Fed’s Policies Slam Us Again

The Federal Reserve, through its policy-setting Federal Open Market Committee (FOMC), has an often stated and much publicized policy of creating inflation in goods and services while controlling increases in wages. And it continues to have an excellent track record.

Earlier today, the Bureau of Labor Statistics (BLS) released the July CPI numbers, and they’re red hot: up 0.5% for the month, confirming the recent pace of our annual inflation rate of 5% – 6%. Since July 2010, CPI has risen 3.6%.

The BLS also released the real earnings numbers, which continued their long decline, falling 0.1% in July, and falling 1.7% since July 2010.

In addition, through FOMC rate decisions and through printing trillions of dollars, the Fed has forced down interest rates (yields) to near zero for bank deposits. Even five-year CDs and treasuries are yielding at or below 1%., guaranteeing a persistent loss to anyone who owns them. The sucking power of negative real yields. And a lot of people own them either directly or indirectly (even our Social Security trust fund is chock full of them, and just allowing interest rates to drift above the rate of inflation would bail it out). You have to venture into junk bonds to get a yield above our current annual inflation of 5% – 6%, but with a significant risk of default and total loss. And in the stock market, our favorite Ponzi scheme, well, you can lose 6% in a single day.

These factors—inflation, declining real earnings, and negative real yields—contribute in their insidious manner day in and day out to the destruction of the wealth and purchasing power of 95% of our society (how this should pull us out of our economic debacle is mathematically unclear to me).

In the process, the Fed has destroyed any notion of free credit markets. It (and other central banks) own them and run them. Yields are no longer a function of economic conditions, risks, inflation, and market reactions, but are based on the dictum of a few.

And who are these few?

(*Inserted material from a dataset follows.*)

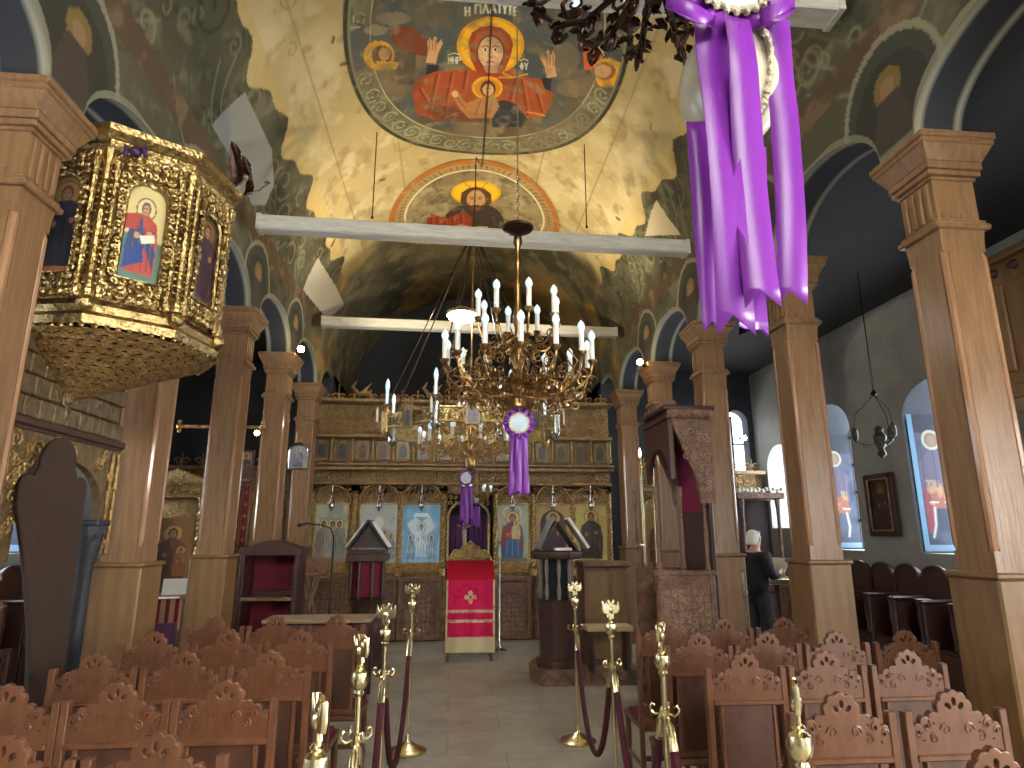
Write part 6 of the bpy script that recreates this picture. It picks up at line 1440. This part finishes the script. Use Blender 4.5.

Well, let’s remember what the “Fed” is: A group of twelve Federal Reserve Banks that are owned and controlled by the largest financial institutions (or industrial companies with financial institutions, like GE) in their districts. The Fed is also the primary regulator of the very banks that own it. Congress set it up that way with the Federal Reserve Act of 1913.

And then let’s remember the infamous words of Spencer Bacchus (R-AL), Chairman of the House Banking Oversight Committee: “Washington and the regulators are there to serve the banks.”

Which brings us to the conclusion. Inflation, declining real earnings, and negative real yields—along with the Fed’s multi-trillion dollar handouts to the banks that own it—are by far the largest wealth transfer in the history of mankind. From the future and the many to the few.